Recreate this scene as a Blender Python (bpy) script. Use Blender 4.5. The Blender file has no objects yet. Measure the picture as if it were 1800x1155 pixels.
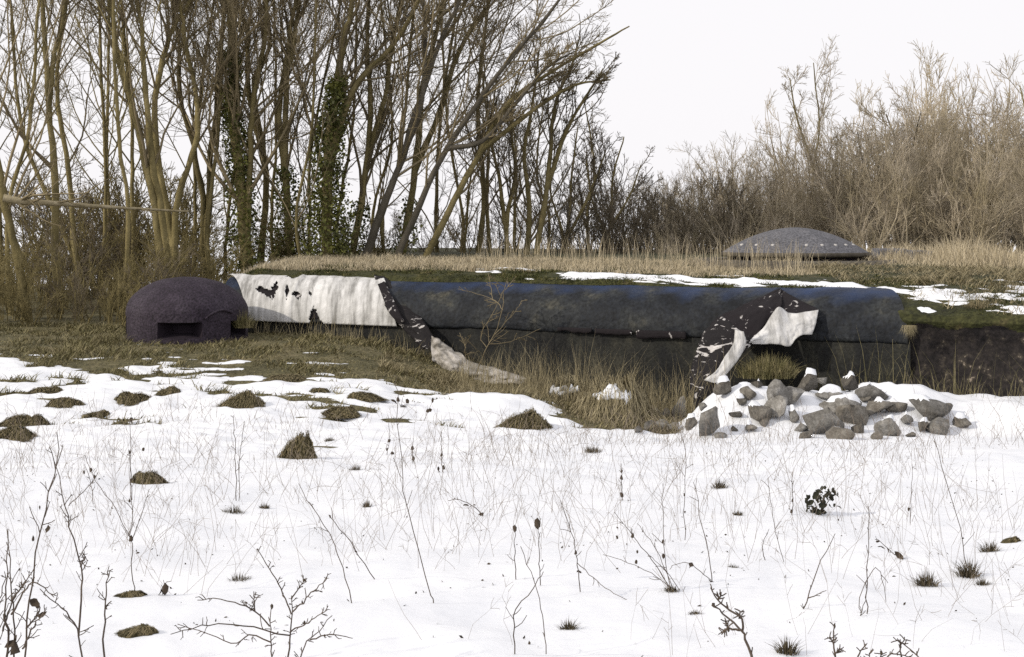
import bpy, math, random
import numpy as np

# ------------------------------------------------------------------ camera, sky, sun, exposure
scene = bpy.context.scene
COL = scene.collection
CAMZ, FPX, HOR = 3.2, 2500.0, 400.0          # eye height, focal length and horizon row of the 1800 px wide photograph
cam_d = bpy.data.cameras.new("camera")
cam = bpy.data.objects.new("camera", cam_d); COL.objects.link(cam)
cam.location = (0, 0, CAMZ); cam.rotation_euler = (math.radians(90), 0, 0)
cam_d.sensor_width = 36.0; cam_d.lens = 50.0
cam_d.shift_y = -(577.5 - HOR) / 1800.0
cam_d.clip_start = 0.1; cam_d.clip_end = 5000
scene.camera = cam

SUN_AZ, SUN_EL = -112.0, 28.0                 # degrees from +Y (negative = left), elevation
world = bpy.data.worlds.new("World"); scene.world = world; world.use_nodes = True
wn = world.node_tree; wn.nodes.clear()
w_out = wn.nodes.new("ShaderNodeOutputWorld"); w_bg = wn.nodes.new("ShaderNodeBackground")
sky = wn.nodes.new("ShaderNodeTexSky"); sky.sky_type = 'NISHITA'; sky.sun_disc = False
sky.sun_elevation = math.radians(SUN_EL); sky.sun_rotation = math.radians(SUN_AZ)
sky.dust_density = 5.0; sky.air_density = 1.0
# thin even white cloud veil over the clear sky
sc_ = wn.nodes.new("ShaderNodeVectorMath"); sc_.operation = 'SCALE'; sc_.inputs['Scale'].default_value = 1.0
wmix = wn.nodes.new("ShaderNodeMix"); wmix.data_type = 'RGBA'; wmix.inputs['Factor'].default_value = 0.93
wmix.inputs['B'].default_value = (10.3, 10.1, 10.3, 1)
w_bg.inputs['Strength'].default_value = 0.1
wn.links.new(sky.outputs[0], sc_.inputs[0]); wn.links.new(sc_.outputs[0], wmix.inputs['A'])
wn.links.new(wmix.outputs['Result'], w_bg.inputs['Color']); wn.links.new(w_bg.outputs[0], w_out.inputs[0])

sun_d = bpy.data.lights.new("sun", 'SUN'); sun_d.energy = 2.5; sun_d.angle = math.radians(1.2); sun_d.color = (1.0, 0.92, 0.78)
sun = bpy.data.objects.new("sun", sun_d); COL.objects.link(sun)
sun.rotation_euler = (math.radians(90 - SUN_EL), 0, math.radians(180 - SUN_AZ))
scene.view_settings.view_transform = 'Standard'; scene.view_settings.look = 'None'
scene.view_settings.exposure = 0.0; scene.view_settings.gamma = 1.0
scene.render.engine = 'CYCLES'
scene.cycles.max_bounces = 6; scene.cycles.diffuse_bounces = 3; scene.cycles.use_denoising = False

# ------------------------------------------------------------------ helpers
rng = np.random.default_rng(7)

def smooth(a, b, x):
    u = np.clip((np.asarray(x, float) - a) / (b - a), 0, 1)
    return u * u * (3 - 2 * u)

def _hash(ix, iy, seed):
    h = (ix.astype(np.int64) * 374761393 + iy.astype(np.int64) * 668265263 + seed * 1442695041) & 0xffffffff
    h = ((h ^ (h >> 13)) * 1274126177) & 0xffffffff
    return ((h ^ (h >> 16)) & 0xffffff) / float(0xffffff)

def vnoise(x, y, seed=0):
    x = np.asarray(x, float); y = np.asarray(y, float)
    ix = np.floor(x); iy = np.floor(y); fx = x - ix; fy = y - iy
    fx = fx * fx * (3 - 2 * fx); fy = fy * fy * (3 - 2 * fy)
    a = _hash(ix, iy, seed); b = _hash(ix + 1, iy, seed); c = _hash(ix, iy + 1, seed); d = _hash(ix + 1, iy + 1, seed)
    return (a * (1 - fx) + b * fx) * (1 - fy) + (c * (1 - fx) + d * fx) * fy

def fbm(x, y, seed=0, octv=4):
    s = 0.0; a = 0.5; n = 0.0
    for o in range(octv):
        s = s + a * (vnoise(x * 2 ** o + 17.3 * o, y * 2 ** o - 9.1 * o, seed + o) - 0.5) * 2; n += a; a *= 0.5
    return s / n

def unproj(px, py, Y):
    return np.array([(px - 900.0) / FPX * Y, Y, CAMZ - (py - HOR) / FPX * Y])

def norm(v):
    return v / np.maximum(np.linalg.norm(v, axis=-1, keepdims=True), 1e-9)

def catmull(pts, n):
    pts = np.asarray(pts, float)
    if len(pts) == 2:
        u = np.linspace(0, 1, n)[:, None]; return pts[0] * (1 - u) + pts[1] * u
    P = np.vstack([2 * pts[0] - pts[1], pts, 2 * pts[-1] - pts[-2]])
    t = np.linspace(0, len(pts) - 1 - 1e-6, n); i = t.astype(int); f = (t - i)[:, None]
    p0, p1, p2, p3 = P[i], P[i + 1], P[i + 2], P[i + 3]
    return 0.5 * (2 * p1 + (p2 - p0) * f + (2 * p0 - 5 * p1 + 4 * p2 - p3) * f ** 2 + (3 * p1 - p0 - 3 * p2 + p3) * f ** 3)

def make_mesh(name, V, faces, mats=(), smoothed=False):
    """V (n,3); faces: a list of index arrays (m,3) or (m,4)"""
    me = bpy.data.meshes.new(name)
    faces = [np.asarray(f, np.int32) for f in faces if len(f)]
    loops = np.concatenate([f.ravel() for f in faces]); cnt = np.concatenate([np.full(len(f), f.shape[1], np.int32) for f in faces])
    me.vertices.add(len(V)); me.vertices.foreach_set("co", np.ascontiguousarray(V, np.float32).ravel())
    me.loops.add(len(loops)); me.loops.foreach_set("vertex_index", loops)
    me.polygons.add(len(cnt)); starts = np.concatenate([[0], np.cumsum(cnt)[:-1]]).astype(np.int32)
    me.polygons.foreach_set("loop_start", starts)
    if smoothed: me.polygons.foreach_set("use_smooth", np.ones(len(cnt), bool))
    for m in mats: me.materials.append(m)
    me.update(calc_edges=True); me.validate()
    return me

def add(name, me, parent=None, loc=None):
    o = bpy.data.objects.new(name, me); COL.objects.link(o)
    if parent is not None: o.parent = parent
    if loc is not None: o.location = loc
    return o

def empty(name, loc=(0, 0, 0), label=None, cat=None, group=None):
    o = bpy.data.objects.new(name, None); COL.objects.link(o); o.location = loc; o.empty_display_size = 0.2
    return tag(o, label, cat, group)

def tag(o, label=None, cat=None, group=None, kind=None):
    if label: o["label"] = label
    if cat: o["category"] = cat
    if group: o["group"] = group
    if kind: o["kind"] = kind
    return o

def local(V, loc):
    return np.asarray(V) - np.asarray(loc, float)

class Geo:
    def __init__(s): s.V = []; s.F = {3: [], 4: []}; s.n = 0
    def add(s, V, F):
        V = np.asarray(V, float).reshape(-1, 3); F = np.asarray(F, np.int64)
        s.V.append(V)
        if len(F): s.F[F.shape[1]].append(F + s.n)
        s.n += len(V); return s
    def mesh(s, name, mat, smoothed=False, org=None):
        V = np.vstack(s.V)
        if org is not None: V = V - np.asarray(org, float)
        return make_mesh(name, V, [np.vstack(f) for f in s.F.values() if f], (mat,) if mat else (), smoothed)

def tubes(P, R, sides):
    P = np.asarray(P, float); R = np.asarray(R, float)
    if P.ndim == 2: P = P[None]; R = R[None]
    K, n, _ = P.shape
    T = norm(np.gradient(P, axis=1)); D = norm(P[:, -1] - P[:, 0])
    ref = np.where(np.abs(D[:, 2:3]) < 0.8, np.array([[0, 0, 1.0]]), np.array([[1.0, 0.13, 0]]))[:, None, :]
    U = norm(np.cross(T, np.broadcast_to(ref, T.shape))); W = np.cross(T, U)
    a = np.arange(sides) * 2 * math.pi / sides
    ring = P[:, :, None, :] + R[:, :, None, None] * (np.cos(a)[None, None, :, None] * U[:, :, None, :] + np.sin(a)[None, None, :, None] * W[:, :, None, :])
    idx = np.arange(K * n * sides).reshape(K, n, sides)
    i2 = np.roll(idx, -1, axis=2)
    F = np.stack([idx[:, :-1], i2[:, :-1], i2[:, 1:], idx[:, 1:]], axis=-1).reshape(-1, 4)
    return ring.reshape(-1, 3), F

def spawn(P, R, m, u0, u1, ang, length, n, up, wob, r_frac, tip, r, taper=0.55, minlen=0.05, bias=None):
    """m children on every polyline of the batch; lengths are a share of the parent's own length"""
    K, N, _ = P.shape
    seg = np.linalg.norm(np.diff(P, axis=1), axis=2).sum(1)
    u = r.uniform(u0, u1, (K, m)); f = u * (N - 1); i = np.minimum(f.astype(int), N - 2); w = (f - i)[..., None]
    k = np.arange(K)[:, None]
    pos = P[k, i] * (1 - w) + P[k, i + 1] * w
    tan = norm(P[k, i + 1] - P[k, i]); rad = R[k, i] * (1 - w[..., 0]) + R[k, i + 1] * w[..., 0]
    rnd = r.normal(size=(K, m, 3)); perp = norm(rnd - (rnd * tan).sum(-1, keepdims=True) * tan)
    a = np.radians(ang) * r.uniform(0.6, 1.35, (K, m))[..., None]
    d = norm(np.cos(a) * tan + np.sin(a) * perp)
    if bias is not None: d = norm(d + np.asarray(bias))
    L = np.maximum(length * seg[:, None] * (1 - taper * (u - u0) / max(u1 - u0, 1e-6)) * r.uniform(0.55, 1.25, (K, m)), minlen)
    pts = [pos]; step = (L / (n - 1))[..., None]
    for j in range(n - 1):
        pts.append(pts[-1] + d * step)
        d = norm(d + np.array([0, 0, up]) + wob * r.normal(size=(K, m, 3)))
    C = np.stack(pts, axis=2).reshape(K * m, n, 3)
    r0 = np.maximum(rad * r_frac, tip * 1.2).reshape(-1, 1); q = np.linspace(0, 1, n)[None]
    RR = r0 * (1 - q) + tip * q
    return C, RR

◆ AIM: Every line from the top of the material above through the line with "scene.camera = cam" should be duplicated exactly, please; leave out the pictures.

◆ THE REPLY:
Recreate this scene as a Blender Python (bpy) script. Use Blender 4.5. The Blender file has no objects yet. Measure the picture as if it were 1800x1155 pixels.
import bpy, math, random
import numpy as np

# ------------------------------------------------------------------ camera, sky, sun, exposure
scene = bpy.context.scene
COL = scene.collection
CAMZ, FPX, HOR = 3.2, 2500.0, 400.0          # eye height, focal length and horizon row of the 1800 px wide photograph
cam_d = bpy.data.cameras.new("camera")
cam = bpy.data.objects.new("camera", cam_d); COL.objects.link(cam)
cam.location = (0, 0, CAMZ); cam.rotation_euler = (math.radians(90), 0, 0)
cam_d.sensor_width = 36.0; cam_d.lens = 50.0
cam_d.shift_y = -(577.5 - HOR) / 1800.0
cam_d.clip_start = 0.1; cam_d.clip_end = 5000
scene.camera = cam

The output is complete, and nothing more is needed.